-- EXERCISE --
Up to and including the line with "COL = S.collection", reproduce the listing below exactly, beginning at its first line.
— start INFORMATION SHOWN —
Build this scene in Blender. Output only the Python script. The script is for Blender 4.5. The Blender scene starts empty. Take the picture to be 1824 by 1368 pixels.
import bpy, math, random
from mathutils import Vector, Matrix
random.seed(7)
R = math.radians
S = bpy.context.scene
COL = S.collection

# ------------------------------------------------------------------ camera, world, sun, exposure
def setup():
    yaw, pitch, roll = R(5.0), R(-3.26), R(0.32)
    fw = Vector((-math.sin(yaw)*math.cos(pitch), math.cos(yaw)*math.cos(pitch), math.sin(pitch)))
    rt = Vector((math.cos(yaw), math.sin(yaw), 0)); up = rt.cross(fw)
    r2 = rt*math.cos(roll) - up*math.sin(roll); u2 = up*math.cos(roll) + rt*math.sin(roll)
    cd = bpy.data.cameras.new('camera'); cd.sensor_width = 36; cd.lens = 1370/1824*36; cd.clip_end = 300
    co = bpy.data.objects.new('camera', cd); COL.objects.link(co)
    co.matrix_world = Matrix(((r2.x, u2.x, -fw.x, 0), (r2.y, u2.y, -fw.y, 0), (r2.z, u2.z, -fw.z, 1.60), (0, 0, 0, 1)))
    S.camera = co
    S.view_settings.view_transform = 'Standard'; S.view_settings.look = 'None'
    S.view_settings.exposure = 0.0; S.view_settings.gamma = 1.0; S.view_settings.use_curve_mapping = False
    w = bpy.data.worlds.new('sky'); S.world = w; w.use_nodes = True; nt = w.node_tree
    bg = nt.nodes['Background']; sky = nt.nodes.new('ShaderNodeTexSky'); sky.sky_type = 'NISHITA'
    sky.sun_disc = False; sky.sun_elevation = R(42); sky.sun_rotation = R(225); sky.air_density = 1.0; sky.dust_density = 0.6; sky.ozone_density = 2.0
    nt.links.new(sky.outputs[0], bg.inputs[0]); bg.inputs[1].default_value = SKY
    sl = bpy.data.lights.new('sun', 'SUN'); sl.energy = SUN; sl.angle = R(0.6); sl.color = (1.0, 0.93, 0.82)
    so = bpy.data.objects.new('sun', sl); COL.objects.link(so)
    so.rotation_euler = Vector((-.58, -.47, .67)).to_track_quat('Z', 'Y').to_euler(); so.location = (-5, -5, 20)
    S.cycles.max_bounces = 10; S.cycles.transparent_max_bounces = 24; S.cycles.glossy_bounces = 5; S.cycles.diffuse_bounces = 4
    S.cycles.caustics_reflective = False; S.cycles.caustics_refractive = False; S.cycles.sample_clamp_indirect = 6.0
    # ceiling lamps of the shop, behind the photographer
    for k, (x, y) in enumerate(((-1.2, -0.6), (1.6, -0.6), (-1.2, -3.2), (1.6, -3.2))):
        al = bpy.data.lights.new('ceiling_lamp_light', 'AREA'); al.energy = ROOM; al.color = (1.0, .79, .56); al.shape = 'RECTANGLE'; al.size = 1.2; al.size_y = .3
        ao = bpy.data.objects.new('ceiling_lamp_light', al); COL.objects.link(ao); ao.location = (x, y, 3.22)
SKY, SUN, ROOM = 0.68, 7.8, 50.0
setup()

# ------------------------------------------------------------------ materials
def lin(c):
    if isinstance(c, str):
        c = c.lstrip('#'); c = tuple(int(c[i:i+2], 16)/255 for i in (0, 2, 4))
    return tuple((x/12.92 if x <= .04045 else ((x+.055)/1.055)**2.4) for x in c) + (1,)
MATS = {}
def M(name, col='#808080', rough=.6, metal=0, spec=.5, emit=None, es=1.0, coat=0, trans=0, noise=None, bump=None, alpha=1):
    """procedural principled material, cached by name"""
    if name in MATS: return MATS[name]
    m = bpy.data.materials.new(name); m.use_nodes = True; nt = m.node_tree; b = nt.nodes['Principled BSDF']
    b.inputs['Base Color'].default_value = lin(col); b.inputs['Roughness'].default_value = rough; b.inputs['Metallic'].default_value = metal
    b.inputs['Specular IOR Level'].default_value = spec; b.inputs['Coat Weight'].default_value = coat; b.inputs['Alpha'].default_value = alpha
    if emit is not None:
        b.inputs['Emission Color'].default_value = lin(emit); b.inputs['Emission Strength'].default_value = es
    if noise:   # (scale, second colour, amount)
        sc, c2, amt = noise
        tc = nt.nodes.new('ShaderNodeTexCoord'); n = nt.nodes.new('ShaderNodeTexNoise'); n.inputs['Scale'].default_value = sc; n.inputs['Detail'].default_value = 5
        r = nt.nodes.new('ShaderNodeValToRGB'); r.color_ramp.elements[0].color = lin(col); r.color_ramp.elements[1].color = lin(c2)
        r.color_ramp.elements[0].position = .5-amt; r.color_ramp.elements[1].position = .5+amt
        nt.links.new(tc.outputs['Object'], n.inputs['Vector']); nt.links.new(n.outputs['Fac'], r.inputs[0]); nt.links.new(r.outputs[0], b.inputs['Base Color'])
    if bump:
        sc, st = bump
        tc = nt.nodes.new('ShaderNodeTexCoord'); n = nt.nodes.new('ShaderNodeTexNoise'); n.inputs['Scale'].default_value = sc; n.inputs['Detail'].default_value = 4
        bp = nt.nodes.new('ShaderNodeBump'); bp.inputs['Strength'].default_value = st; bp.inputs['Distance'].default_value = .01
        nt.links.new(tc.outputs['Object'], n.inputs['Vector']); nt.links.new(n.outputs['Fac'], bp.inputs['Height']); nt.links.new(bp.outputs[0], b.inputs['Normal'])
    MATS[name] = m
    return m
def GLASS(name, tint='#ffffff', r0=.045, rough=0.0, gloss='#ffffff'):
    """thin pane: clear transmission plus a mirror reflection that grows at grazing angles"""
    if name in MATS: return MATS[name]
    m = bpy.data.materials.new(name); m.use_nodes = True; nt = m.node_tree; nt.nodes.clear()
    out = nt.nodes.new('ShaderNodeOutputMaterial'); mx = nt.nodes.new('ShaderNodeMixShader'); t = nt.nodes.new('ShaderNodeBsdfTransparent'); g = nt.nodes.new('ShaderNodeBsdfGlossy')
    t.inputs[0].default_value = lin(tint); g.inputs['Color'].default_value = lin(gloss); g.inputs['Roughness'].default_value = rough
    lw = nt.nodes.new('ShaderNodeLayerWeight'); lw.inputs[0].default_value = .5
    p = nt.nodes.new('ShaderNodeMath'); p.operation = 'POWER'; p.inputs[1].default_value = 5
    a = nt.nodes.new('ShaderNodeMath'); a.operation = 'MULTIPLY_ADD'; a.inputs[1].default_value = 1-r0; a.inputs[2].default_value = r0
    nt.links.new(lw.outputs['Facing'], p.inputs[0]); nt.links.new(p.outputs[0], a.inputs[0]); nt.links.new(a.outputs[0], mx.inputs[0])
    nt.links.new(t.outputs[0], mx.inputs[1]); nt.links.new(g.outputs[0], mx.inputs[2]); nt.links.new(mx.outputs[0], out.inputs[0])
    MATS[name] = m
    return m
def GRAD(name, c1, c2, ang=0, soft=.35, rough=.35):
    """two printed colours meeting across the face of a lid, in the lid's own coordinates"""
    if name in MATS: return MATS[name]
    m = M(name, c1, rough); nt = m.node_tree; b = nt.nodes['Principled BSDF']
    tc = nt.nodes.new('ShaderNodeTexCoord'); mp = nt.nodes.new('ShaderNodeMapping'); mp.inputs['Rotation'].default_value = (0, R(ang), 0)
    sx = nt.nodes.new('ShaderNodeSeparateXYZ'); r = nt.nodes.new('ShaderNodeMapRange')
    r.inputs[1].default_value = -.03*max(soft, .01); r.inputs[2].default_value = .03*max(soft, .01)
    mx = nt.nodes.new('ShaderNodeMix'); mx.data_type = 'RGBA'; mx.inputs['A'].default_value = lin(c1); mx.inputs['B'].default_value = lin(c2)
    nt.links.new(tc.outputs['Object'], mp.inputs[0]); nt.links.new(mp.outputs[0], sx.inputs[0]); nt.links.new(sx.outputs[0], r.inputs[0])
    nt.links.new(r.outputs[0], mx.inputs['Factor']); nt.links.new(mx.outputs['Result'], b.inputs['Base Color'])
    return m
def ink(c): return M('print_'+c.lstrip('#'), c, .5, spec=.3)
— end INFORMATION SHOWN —
-- RESULT --
Build this scene in Blender. Output only the Python script. The script is for Blender 4.5. The Blender scene starts empty. Take the picture to be 1824 by 1368 pixels.
import bpy, math, random
from mathutils import Vector, Matrix
random.seed(7)
R = math.radians
S = bpy.context.scene
COL = S.collection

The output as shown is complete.